The downtown Lenoir offices of Gibbons’ All-Star Publications also housed All-Star Scouting Services, and his annual ranked list of the 300 best high school players in the country was the go-to document for college coaches since 1978.

“I just feel blessed to have had the opportunity to help kids the way I was able to, to have a job that I enjoyed,” he told the News-Topic in September. “I have enjoyed it.”

The interest in the career he enjoyed so much soared with a 1958 meeting with Frank McGuire, who was then the head coach at North Carolina, in a Chapel Hill barber shop. Gibbons said McGuire gave him a job at the university’s Monogram Club, where the basketball team ate. The free meals were a welcome perk for a student paying his own way through college, he said, but being around Carolina legends Billy Cunningham, Larry Brown, Doug Moe and Dean Smith, who had just been hired as an assistant coach, sent his passion for the game skyrocketing.

Gibbons, who holds undergraduate and master’s degrees in business administration from North Carolina, tried life in the corporate world for a while, but basketball provided a stronger pull and getting his first basketball paycheck from Bobby Knight in 1978 gave Gibbons the confidence he needed to get All-Star Scouting Service off the ground.

The infamously difficult Indiana coach needed a big man, so Hoosiers assistant Joby Wright called Gibbons and asked for a hand in finding one. Gibbons compiled a list of every player in the country 6-foot-9 or taller and gave it to Knight, who compensated Gibbons for his effort.

“I worked for about a month and sent him the list,” Gibbons said. “I got a very complementary letter from Coach Knight saying, ‘You gave us a lot of information. I know it was a lot of hard work. Thank you very much.’

“I felt like if I could impress that blankety-blank, I might have a chance.”

He impressed plenty of other coaches along the way, including Lute Olsen, Roy Williams and Mike Krzyzewski. That’s also what made Gibbons one of the most influential people in the history of the game.

His praise of a player would perk up the ears of every college coach in the country because of the accuracy of his reports and his insight into players’ grades, attitudes and personalities made him into the guru of college basketball recruiting.

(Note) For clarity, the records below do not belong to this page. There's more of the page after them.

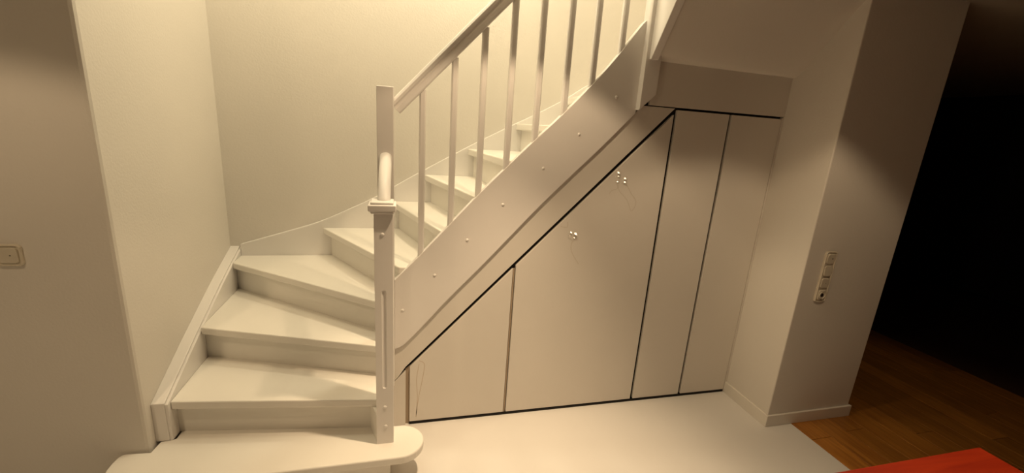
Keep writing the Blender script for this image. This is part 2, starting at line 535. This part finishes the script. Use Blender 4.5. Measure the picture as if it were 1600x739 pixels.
# ------------------------------------------------------------------ the cupboard under the stairs
YD, TD = 2.0885, 0.019
CB = thing('understairs_cupboard', 'built-in cupboard under the stairs with four plain white doors cut to the slope', 'cupboard', (1.0, 2.10, 0.0))
def dg(x):
    return .3655 + 1.0275 * (x - .034)
def panel(name, poly, m=DOORP, y0=YD, y1=None, bevel=0.0015, parent=CB):
    bm = B(); prism(bm, poly, 'y', y0, YD + TD if y1 is None else y1)
    return link(name, bm, m, parent, bevel=bevel)
g = .0135
dA = panel('door', [(.041, .019), (.576, .019), (.576, dg(.576) - g), (.041, dg(.041) - g)])
dB = panel('door', [(.592, .019), (1.407, .019), (1.407, dg(1.407) - g), (.592, dg(.592) - g)])
dC = panel('door', [(1.426, .019), (1.757, .019), (1.757, 1.788), (1.426, 1.788)])
dD = panel('door', [(1.775, .019), (2.111, .019), (2.111, 1.788), (1.775, 1.788)])
panel('filler_strip', [(2.114, 0), (RX, 0), (RX, 1.795), (2.114, 1.795)])
panel('filler_strip', [(-.065, 0), (.020, 0), (.020, dg(.020) - .012), (-.065, dg(-.065) - .012)])
fob = [(-.065, .478)] + [(x, z - .004) for x, z in OB if x < 1.16]
panel('sloping_fascia', [(-.065, dg(-.065) - .007), (-.02, dg(-.02) - .007), (.02, dg(.02) + .012), (1.409, 1.7955), (1.208, 1.7955), (1.176, 1.752)] + fob[::-1])
panel('top_fascia', [(1.253, 1.801), (RX, 1.801), (RX, 2.020), (1.253, 2.020)])
# frame behind the door gaps
panel('frame_stile', [(.018, .0), (.040, .0), (.040, dg(.03)), (.018, dg(.01))], STILE, YD + .012, YD + .0204, 0)
panel('frame_stile', [(.580, .0), (.5885, .0), (.5885, dg(.58) - .02), (.580, dg(.58) - .02)], STILE, YD + .009, YD + .0204, 0)
panel('adjusting_foot', [(.578, .0), (.590, .0), (.590, .012), (.578, .012)], PAINT, YD + .002, YD + .014, 0)
bm = B()
prism(bm, [(-.05, .0), (2.12, .0), (2.12, 1.97), (1.24, 1.97), (1.24, 1.80), (.9, 1.42), (-.05, .46)], 'y', YD + .0210, YD + .04)
link('gap_shade_backing', bm, DARKIN, CB)  # black sheet close behind the doors, painted shade for the gaps
bm = B(); box(bm, .041, 2.11, YD + .0015, YD + .0202, .0, .013)
link('gap_shade_strip', bm, DARKIN, CB)  # black strip painting the shade under the doors
# crumpled clear strips stuck on the large door, with thin darker lines below them
def film(cx, cz, w, h, glint_folds, cell=.0016):
    """one crinkled sheet: a grid patch with an uneven outline, random crinkles and aimed folds"""
    bm = B()
    nx, nz = int(w / cell), int(h / cell)
    vs = {}
    for i in range(nx + 1):
        for k in range(nz + 1):
            u, v = 2 * i / nx - 1, 2 * k / nz - 1
            edge = u * u + v * v
            if edge < 1.0 + .25 * math.sin(7 * math.atan2(v, u)):
                x_, z_ = cx + u * w / 2, cz + v * h / 2
                up = 0 if edge > .8 else random.random() * .0012
                for gx, gz, r_ in glint_folds:                       # glints put into the shape: lamp-facing tilt on the folds
                    if abs(x_ - gx) <= r_ and abs(z_ - gz) <= r_:
                        p_ = Vector((gx, YD, gz))
                        hv = ((Vector((0, 0, EYE)) - p_).normalized() + (Vector((0.47, 1.50, 2.385)) - p_).normalized()).normalized() + Vector((math.sin(gx * 900), 0, math.cos(gz * 700))) * .035
                        a_, b_ = hv.x / hv.y, hv.z / hv.y
                        up = a_ * (x_ - gx) + b_ * (z_ - gz) + (abs(a_) + abs(b_)) * r_
                vs[i, k] = bm.verts.new((x_, YD - .0006 - up, z_))
    for i in range(nx):
        for k in range(nz):
            q = [vs.get((i, k)), vs.get((i + 1, k)), vs.get((i + 1, k + 1)), vs.get((i, k + 1))]
            if None not in q:
                bm.faces.new(q)
    for v in [v for v in bm.verts if not v.link_faces]:
        bm.verts.remove(v)
    o = link('clear_film', bm, FILM, dB)
    md = o.modifiers.new('thickness', 'SOLIDIFY')
    md.thickness = .0003
    return o
film(1.124, 1.418, .032, .078, [(1.1215, 1.4439, .0048), (1.1259, 1.4235, .0036), (1.124, 1.394, .0034)])
film(1.167, 1.402, .034, .050, [(1.1657, 1.4128, .0046), (1.1669, 1.3938, .0042)])
film(.899, 1.097, .060, .060, [(.912, 1.1039, .0058), (.8866, 1.111, .0036), (.9087, 1.0804, .0032)])
def trace(name, pts, w, m, parent):
    bm = B()
    pl = []
    t = smooth_tab([(float(i), p[0]) for i, p in enumerate(pts)], .2)
    z = smooth_tab([(float(i), p[1]) for i, p in enumerate(pts)], .2)
    pl = [(a[1], b[1]) for a, b in zip(t, z)]
    sweep(bm, [(x, YD - .0001, zz) for x, zz in pl], [(-w, -.0003), (w, -.0003), (w, .0004), (-w, .0004)], up=Vector((0, -1, 0)))
    return link(name, bm, m, parent)
trace('grey_trace', [(1.182, 1.383), (1.218, 1.332), (1.25, 1.296), (1.252, 1.264), (1.23, 1.237), (1.199, 1.294), (1.145, 1.343), (1.131, 1.373)], .0018, GREYLINE, dB)
trace('grey_trace', [(1.129, 1.377), (1.128, 1.356), (1.098, 1.346), (1.085, 1.327)], .0018, GREYLINE, dB)
trace('grey_trace', [(0.907, 1.064), (0.896, 1.046), (0.9, 1.006), (0.925, 0.966), (0.951, 0.929)], .0024, GREYLINE, dB)
trace('grey_trace', [(0.824, 1.144), (0.861, 1.139), (0.862, 1.169)], .0030, GREYLINE, dB)
trace('brown_trace', [(.090, .395), (.118, .372), (.112, .30), (.092, .18), (.080, .085), (.077, .045)], .0018, BROWNLINE, dA)
trace('brown_trace', [(.090, .375), (.078, .28), (.083, .17), (.078, .06)], .0016, BROWNLINE, dA)

# ------------------------------------------------------------------ switches
def rrect(cx, cz, w, h, r, n=4):
    out = []
    for sx, sz, a0 in ((1, -1, -90), (1, 1, 0), (-1, 1, 90), (-1, -1, 180)):
        for i in range(n + 1):
            a = math.radians(a0 + 90 * i / n)
            out.append((cx + sx * (w / 2 - r) + r * math.cos(a), cz + sz * (h / 2 - r) + r * math.sin(a)))
    return out
def rocker(name, cx, cz, w, h, y, par, tilt=0.0):
    bm = B()
    poly = rrect(cx, cz, w, h, .013)
    back = [bm.verts.new((x, y + .004, z)) for x, z in poly]
    front = [bm.verts.new((cx + (x - cx) * .95, y - .005 - tilt * (z - cz) / h, cz + (z - cz) * .95)) for x, z in poly]
    bm.faces.new(front); bm.faces.new(back[::-1])
    for i in range(len(poly)):
        j = (i + 1) % len(poly)
        bm.faces.new((back[i], back[j], front[j], front[i]))
    return link(name, bm, PLASTIC, par, bevel=0.0012)
def frame_plate(x0, x1, z0, z1, y, par, gangs):
    """a plate with raised rounded rim"""
    bm = B()
    cx, cz, w, h = (x0 + x1) / 2, (z0 + z1) / 2, x1 - x0, z1 - z0
    loops = [(w, h, .016, 0.0), (w, h, .016, -.006), (w - .006, h - .006, .014, -.0105), (w - .011, h - .011, .012, -.0105), (w - .016, h - .016, .010, -.006)]
    rs = [[bm.verts.new((x, y + dy, z)) for x, z in rrect(cx, cz, a, b, r)] for a, b, r, dy in loops]
    for k in range(len(rs) - 1):
        for i in range(len(rs[0])):
            j = (i + 1) % len(rs[0])
            bm.faces.new((rs[k][i], rs[k][j], rs[k + 1][j], rs[k + 1][i]))
    bm.faces.new(rs[0]); bm.faces.new(rs[-1])
    return link('frame', bm, PLASTIC, par)
sw = thing('light_switch', 'single cream rocker light switch on the dim left wall', 'switch', (-1.374, LY, 1.074))
frame_plate(-1.415, -1.334, 1.033, 1.115, LY, sw, 1)
rk = rocker('rocker', -1.3745, 1.074, .061, .061, LY - .008, sw, .004)
bm = B(); dome(bm, (-1.3655, LY - .0138, 1.075), .0022, h=.4, n=8)
link('indicator', bm, HOLE, rk)
sp = thing('switch_panel', 'tall cream panel of three switches over one round socket on the right wall end', 'switch', (2.285, RY, .95))
x0, x1, z0, z1 = 2.245, 2.325, .803, 1.100
frame_plate(x0, x1, z0, z1, RY, sp, 4)
cx = (x0 + x1) / 2
pitch = .0707
for i in range(4):
    cz = z1 - .0425 - i * pitch
    if i < 3:
        rk = rocker('rocker', cx, cz, .056, .058, RY - .008, sp, (.004, -.004, .002)[i])
        if i == 0:
            bm = B(); dome(bm, (cx + .006, RY - .0135, cz + .002), .004, h=.4, n=8); link('indicator', bm, HOLE, rk)
        if i == 2:
            bm = B(); dome(bm, (cx + .002, RY - .0135, cz), .0022, h=.4, n=8); link('indicator', bm, HOLE, rk)
    else:
        rk = rocker('socket', cx, cz, .056, .058, RY - .008, sp, 0)
        bm = B()
        n_ = 24
        prev = None
        for r_, dy in ((.0225, -.0128), (.0220, -.0165), (.0190, -.0165), (.0180, -.0132)):
            ring = [bm.verts.new((cx + r_ * math.cos(a), RY + dy, cz + r_ * math.sin(a))) for a in [q * 2 * math.pi / n_ for q in range(n_)]]
            if prev:
                for q in range(n_):
                    bm.faces.new((prev[q], prev[(q + 1) % n_], ring[(q + 1) % n_], ring[q]))
            else:
                bm.faces.new(ring)
            prev = ring
        link('socket_ring', bm, PLASTIC, rk, smooth=True)
        bm = B(); dome(bm, (cx - .001, RY - .0132, cz), .0110, h=.1, n=16); link('socket_well', bm, HOLE, rk)

# ------------------------------------------------------------------ table in the right foreground
TX1, TY1, TZ = 1.797, .7415, .75
tb = thing('table', 'red-brown wooden table whose far corner shows at the lower right', 'table', (1.1, .34, 0))
bm = B(); box(bm, .60, TX1, -.06, TY1, TZ - .028, TZ)
link('tabletop', bm, TABLE, tb, bevel=0.003)
for x in (.68, TX1 - .08):
    for y in (.02, TY1 - .08):
        bm = B(); box(bm, x - .03, x + .03, y - .03, y + .03, 0, TZ - .028)
        link('leg', bm, TABLE, tb, bevel=0.003)
for (a, b, c, d) in ((.71, TX1 - .11, .01, .03), (.71, TX1 - .11, TY1 - .09, TY1 - .07)):
    bm = B(); box(bm, a, b, c, d, TZ - .10, TZ - .028)
    link('apron', bm, TABLE, tb)
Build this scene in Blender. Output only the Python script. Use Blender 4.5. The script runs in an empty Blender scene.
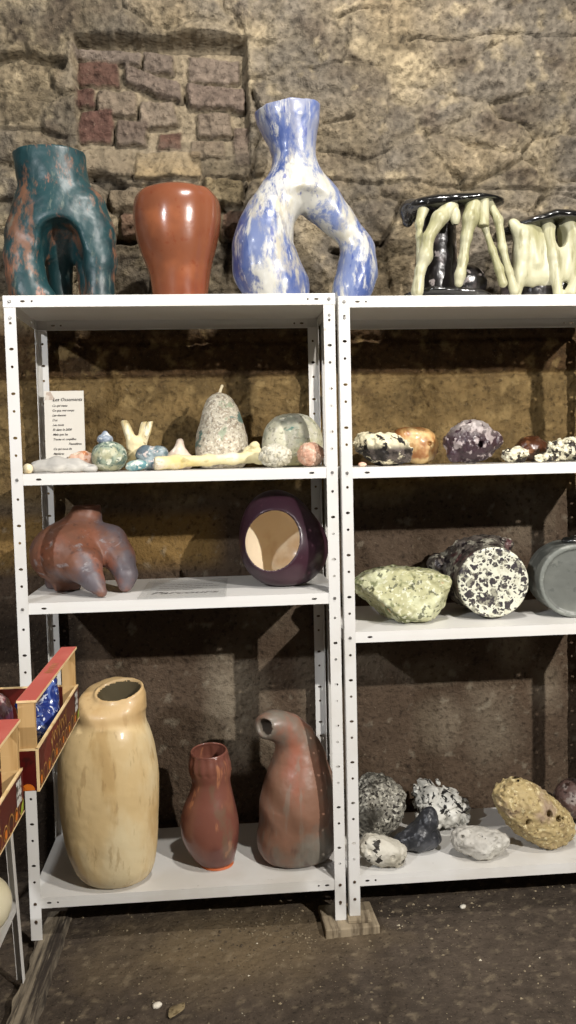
import bpy, math, random
import numpy as np
from mathutils import Vector, Matrix, Euler
random.seed(7)
SC = bpy.context.scene
COL = SC.collection
PI = math.pi

# ------------------------------------------------------------------ noise
def _h(ix, iy, iz, seed):
    n = (ix * 374761393 + iy * 668265263 + iz * 2147483647 + seed * 1274126177) & 0xFFFFFFFF
    n = ((n ^ (n >> 13)) * 1274126177) & 0xFFFFFFFF
    n = ((n ^ (n >> 15)) * 2246822519) & 0xFFFFFFFF
    return n ^ (n >> 16)
def vnoise(P, seed=0):
    """gradient noise, P (N,3) -> about -1..1"""
    Pi = np.floor(P).astype(np.int64); f = P - Pi
    u = f * f * f * (f * (f * 6 - 15) + 10)
    out = 0
    for dx in (0, 1):
        wx = u[:, 0] if dx else 1 - u[:, 0]
        for dy in (0, 1):
            wy = u[:, 1] if dy else 1 - u[:, 1]
            for dz in (0, 1):
                wz = u[:, 2] if dz else 1 - u[:, 2]
                h = _h(Pi[:, 0] + dx, Pi[:, 1] + dy, Pi[:, 2] + dz, seed)
                gx = (h & 1023) / 511.5 - 1; gy = ((h >> 10) & 1023) / 511.5 - 1; gz = ((h >> 20) & 1023) / 511.5 - 1
                out = out + wx * wy * wz * (gx * (f[:, 0] - dx) + gy * (f[:, 1] - dy) + gz * (f[:, 2] - dz))
    return out * 1.3
def fbm(P, seed=0, oct=4, gain=.5, lac=2.03, ridge=False):
    a = 1.; s = 0; t = 0
    for i in range(oct):
        v = vnoise(P, seed + i * 17)
        if ridge: v = 1 - 2 * np.abs(v)
        s = s + a * v; t += a
        P = P * lac + 5.3; a *= gain
    return s / t
def worley(P, seed=0):
    Pi = np.floor(P).astype(np.int64)
    F1 = np.full(len(P), 9.); F2 = np.full(len(P), 9.); ID = np.zeros(len(P), np.int64)
    for dx in (-1, 0, 1):
        for dy in (-1, 0, 1):
            for dz in (-1, 0, 1):
                C = Pi + np.array([dx, dy, dz])
                h = _h(C[:, 0], C[:, 1], C[:, 2], seed)
                J = np.stack([(h & 1023) / 1023., ((h >> 10) & 1023) / 1023., ((h >> 20) & 1023) / 1023.], 1)
                d = np.sqrt(((C + J - P) ** 2).sum(1))
                m = d < F1
                F2 = np.where(m, F1, np.minimum(F2, d)); ID = np.where(m, h, ID); F1 = np.where(m, d, F1)
    return F1, F2, ID

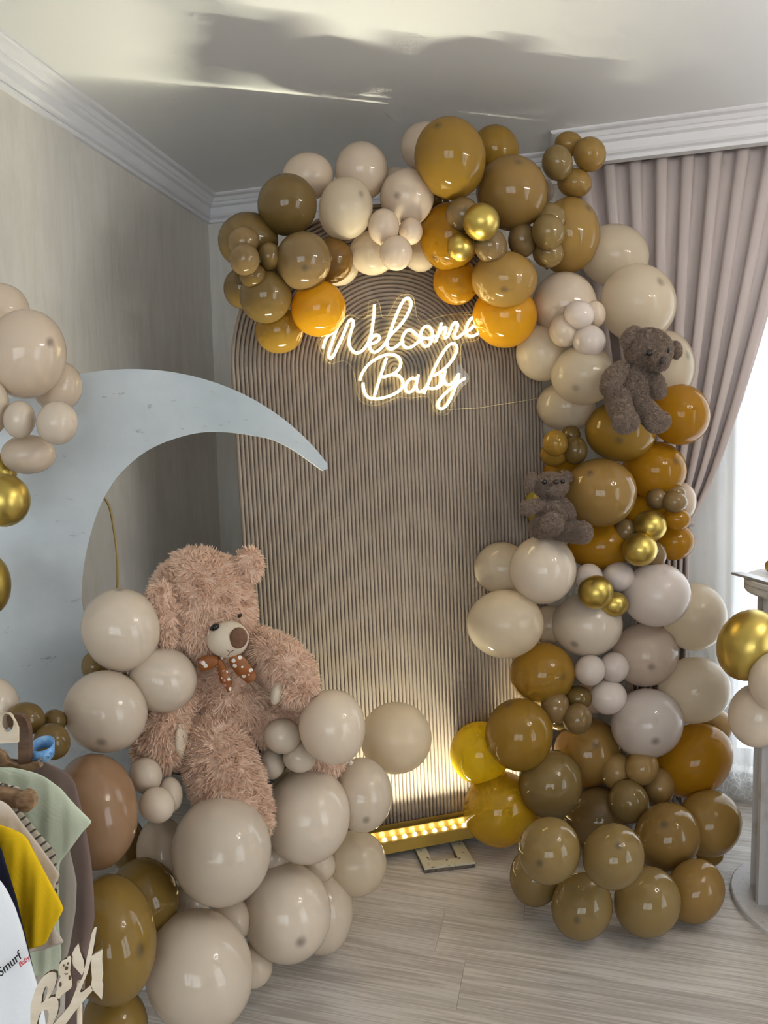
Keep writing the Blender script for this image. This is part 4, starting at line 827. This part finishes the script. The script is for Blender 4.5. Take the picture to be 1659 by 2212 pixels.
def furry(name, v, f, mat, parent, count, length, width, comb=(0, 0, -1), avoid=None):
    """one part: its body plus the tufts growing out of it (world coordinates)."""
    v = np.asarray(v, float); tri = []
    for q in f:
        for k in range(1, len(q)-1): tri.append((q[0], q[k], q[k+1]))
    tri = np.array(tri); A, B, C = v[tri[:, 0]], v[tri[:, 1]], v[tri[:, 2]]
    cr = np.cross(B-A, C-A); ar = np.linalg.norm(cr, axis=1)/2
    ctr = v.mean(0)
    vn = np.zeros_like(v)
    for k in range(3): np.add.at(vn, tri[:, k], cr)
    vn /= np.linalg.norm(vn, axis=1, keepdims=True)+1e-12
    if ((v-ctr)*vn).sum() < 0: vn = -vn
    idx = rng.choice(len(tri), count, p=ar/ar.sum())
    r1, r2 = rng.random(count), rng.random(count); s = np.sqrt(r1)
    w0, w1, w2 = 1-s, s*(1-r2), s*r2
    p = A[idx]*w0[:, None]+B[idx]*w1[:, None]+C[idx]*w2[:, None]
    nn = vn[tri[idx, 0]]*w0[:, None]+vn[tri[idx, 1]]*w1[:, None]+vn[tri[idx, 2]]*w2[:, None]
    # locks: neighbouring tufts lean the same way
    key = np.floor(p/(length*1.1)).astype(int); hsh = (key[:, 0]*73856093 ^ key[:, 1]*19349663 ^ key[:, 2]*83492791) % 4093
    lock = rng.normal(size=(4093, 3))[hsh]
    d = nn*.75 + np.array(comb)*.30 + lock*.34 + rng.normal(size=(count, 3))*.24
    d /= np.linalg.norm(d, axis=1, keepdims=True)
    L = length*(.7+.6*rng.random(count))[:, None]
    side = np.cross(d, rng.normal(size=(count, 3))); side /= np.linalg.norm(side, axis=1, keepdims=True); side *= width
    bend = np.array(comb)*.35 + lock*.15
    p = p - nn*length*.08
    P0, P1 = p-side, p+side; mid = p+d*L*.55; P2, P3 = mid-side*.75+bend*L*.12, mid+side*.75+bend*L*.12; P4 = p+d*L+bend*L*.4
    nv = len(v); tv = np.stack([P0, P1, P3, P2, P4], 1).reshape(-1, 3)
    b0 = nv+5*np.arange(count)
    quads = np.stack([b0, b0+1, b0+2, b0+3], 1); tris = np.stack([b0+3, b0+2, b0+4], 1)
    tint = np.concatenate([np.full(nv, .3), np.repeat(np.clip(rng.normal(.45, .25, count), 0, 1), 5)])
    base = np.array(parent.location); q = parent.parent
    while q is not None: base = base+np.array(q.location); q = q.parent
    me = bpy.data.meshes.new(name)
    me.from_pydata((np.concatenate([v, tv])-base).tolist(), [], [tuple(q) for q in f]+quads.tolist()+tris.tolist())
    a_ = me.attributes.new('tint', 'FLOAT', 'POINT'); a_.data.foreach_set('value', tint.astype(np.float32))
    me.polygons.foreach_set('use_smooth', np.ones(len(me.polygons), bool))
    me.materials.append(mat); me.update()
    o = bpy.data.objects.new(name, me); COL.objects.link(o); o.parent = parent
    return o
class Frame:
    """plush frame: x right, y up, z towards the viewer, unit = one picture pixel at the plush's own distance."""
    def __init__(s, px, py, w): s.px, s.py, s.o, s.k = px, py, at(px, py, w), w/FPX
    def raw(s, x, y, z=0.): return s.o + s.k*((x-s.px)*RGT - (y-s.py)*UPV - z*FWD)
    def __call__(s, x, y, z=0.):
        q = P3(x, y, z); return s.raw(q[0], -q[1], q[2])
    def many(s, V): return np.array([s.raw(p[0], -p[1], p[2]) for p in V])   # V uses y up = -image y
def P3(x, y, z=0.):                          # part centre seen at picture point x, y and standing z nearer
    g = 1-z/FPX; return (CX+(x-CX)*g, -(CY+(y-CY)*g), z)

def part(fr, name, geo, mat, parent, dens, length, width, comb=(0, 0, -1)):
    v, f = geo; W = fr.many(v)
    A = 0.
    for q in f[::1]:
        for k in range(1, len(q)-1): A += np.linalg.norm(np.cross(W[q[k]]-W[q[0]], W[q[k+1]]-W[q[0]]))/2
    return furry(name, W, f, mat, parent, max(200, int(A*dens)), length, width, comb)
def hard(fr, name, geo, mat, parent):
    v, f = geo; return mesh_obj(name, fr.many(v), f, mat, parent, True)

# big peach bear
B = Frame(470, 1480, 1.80)
bear = empty('giant_teddy_bear', B(480, 1625, 0), 'giant peach shaggy teddy bear with polka dot bow, seated among the balloons', 'teddy bear')
DN, LN, WD = 95000, .018, .0019
F1 = M['bigfur']
def headshape(q):
    x, y, z = q
    k = 1 + .10*max(0, -y)*(1 if z > 0 else .4)           # fuller cheeks
    return (x*k, y*(1-.04*abs(x)), z*k)
part(B, 'torso', ell(P3(487, 1512, 0), (100, 112, 88), 6), F1, bear, DN, LN, WD)
hd = part(B, 'head', ell(P3(437, 1308, 30), (103, 120, 98), 14, 34, 24, headshape), F1, bear, DN, LN, WD)
part(B, 'ear', ell(P3(532, 1226, 20), (30, 40, 20), -18), F1, bear, DN, LN*.9, WD)
part(B, 'ear', ell(P3(352, 1328, 130), (29, 64, 24), 6), F1, bear, DN, LN*.9, WD)
mz = hard(B, 'muzzle', ell(P3(492, 1380, 105), (42, 37, 42), -8), M['muzzle'], bear)
hard(B, 'nose', ell(P3(515, 1378, 140), (18, 21, 9), -8), M['nose'], mz)
mbm = MB().tube([B(489, 1404, 145), B(497, 1409, 145.5), B(492, 1417, 143)], .0009, 5).tube([B(497, 1409, 145.5), B(505, 1405, 144.5)], .0009, 5); mbm.build('mouth', M['thread'], mz)
hard(B, 'eye', ell(P3(464, 1355, 131), (10, 6.5, 9), 28), M['eye'], bear)
hard(B, 'eye', ell(P3(518, 1330, 104), (5, 4, 8), 30), M['eye'], bear)
ar = part(B, 'arm', sweep([P3(540, 1390, 10), P3(588, 1412, 40), P3(624, 1442, 62), P3(640, 1474, 70)], [34, 42, 44, 41]), F1, bear, DN, LN, WD)
hard(B, 'paw_pad', ell(P3(600, 1494, 92), (13, 27, 24), -18), M['muzzle'], ar)
ar = part(B, 'arm', sweep([P3(405, 1440, 50), P3(372, 1500, 85), P3(348, 1570, 112), P3(348, 1608, 118)], [38, 46, 50, 50]), F1, bear, DN, LN, WD)
hard(B, 'paw_pad', ell(P3(393, 1596, 122), (12, 38, 34), 4), M['muzzle'], ar)
part(B, 'leg', sweep([P3(452, 1592, 60), P3(472, 1642, 95), P3(497, 1702, 118), P3(515, 1765, 125)], [62, 66, 66, 62]), F1, bear, DN, LN, WD)
lg = part(B, 'leg', sweep([P3(555, 1560, 10), P3(612, 1555, 0), P3(650, 1580, -20), P3(690, 1620, -40)], [46, 48, 46, 44]), F1, bear, DN, LN, WD)
part(B, 'foot', ell(P3(705, 1632, -50), (38, 40, 36), 0), F1, lg, DN, LN, WD)
bow = empty('bow', B(470, 1422, 100)); bow.parent = bear; bow.location = tuple(np.array(bow.location)-np.array(bear.location))
def ribbon(name, pts, width, zs):
    L = smooth_path([P3(x, y, z) for (x, y), z in zip(pts, zs)], 5); n = len(L); v = []; f = []
    wd = np.interp(np.linspace(0, 1, n), np.linspace(0, 1, len(width)), width)
    for i, p in enumerate(L):
        t = L[min(i+1, n-1)]-L[max(i-1, 0)]; sd = np.array([-t[1], t[0], 0]); sd /= np.linalg.norm(sd)+1e-9
        for e in (-1, -.33, .33, 1): v.append(p+sd*wd[i]*e+np.array([0, 0, 4*(1-e*e)+2*math.sin(i*.9)]))
        for e in (1, .33, -.33, -1): v.append(p+sd*wd[i]*e+np.array([0, 0, 4*(1-e*e)+2*math.sin(i*.9)-2]))
    for i in range(n-1):
        for k in range(8): f.append((i*8+k, i*8+(k+1) % 8, (i+1)*8+(k+1) % 8, (i+1)*8+k))
    f += [tuple(range(8))[::-1], tuple((n-1)*8+k for k in range(8))]
    hard(B, name, (np.array(v), f), M['ribbon'], bow)
ribbon('loop', [(472, 1424), (452, 1431), (431, 1436)], [6, 15, 13], [122, 128, 122])
ribbon('tail', [(472, 1424), (480, 1450), (488, 1472), (496, 1494)], [5, 10, 10, 3], [120, 114, 112, 108])
ribbon('loop', [(498, 1416), (512, 1430), (530, 1452), (545, 1470)], [7, 16, 16, 11], [116, 118, 110, 104])
hard(B, 'knot', ell(P3(474, 1420, 108), (9, 8, 7)), M['ribbon'], bow)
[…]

Gibbons could be blunt in his assessment of a player, said former Hibriten coach Chad Keller, a longtime friend who played for Gibbons on the Willow Street Middle School football team and worked with him for 20 years at various camps. Keller said his former coach wouldn’t pull any punches if a coach asked for an evaluation of a player.

“Bob is someone that does not like sugarcoating — he tells it like it is,” Keller said. “The day of social media allowing anyone to promote themselves or others as something more than what they truly are has impacted the game. Bob stuck by his ethical and moral standards and refused to buy into the flamboyant hype.”

South Caldwell coach Danny Anderson and West Caldwell coach Billy Anderson both worked with Gibbons and also were left with lasting impressions.

“I was fortunate enough to work with and spend a lot of time with Bob Gibbons,” Billy Anderson said. “His impact on basketball nationally was unrivaled. I was lucky to be involved with him.”

Danny Anderson said when you mentioned Gibbons’ name to high school players, their eyes would light up, and he said Gibbons’ reputation was stellar among coaches at the next level.

“My friends who were college coaches said you could always rely on his report,” he said. “Simply put, he was the best!”

A press conference announcing the finalists for the Class of 2022 will be held during NBA All-Star Weekend, which is scheduled to begin Friday, Feb. 18 in Cleveland, Ohio. The entire Class of 2022 will be unveiled during the Final Four in New Orleans in early April.

The enshrinement ceremony will take place in Springfield, Mass., Sept. 9-10, 2022.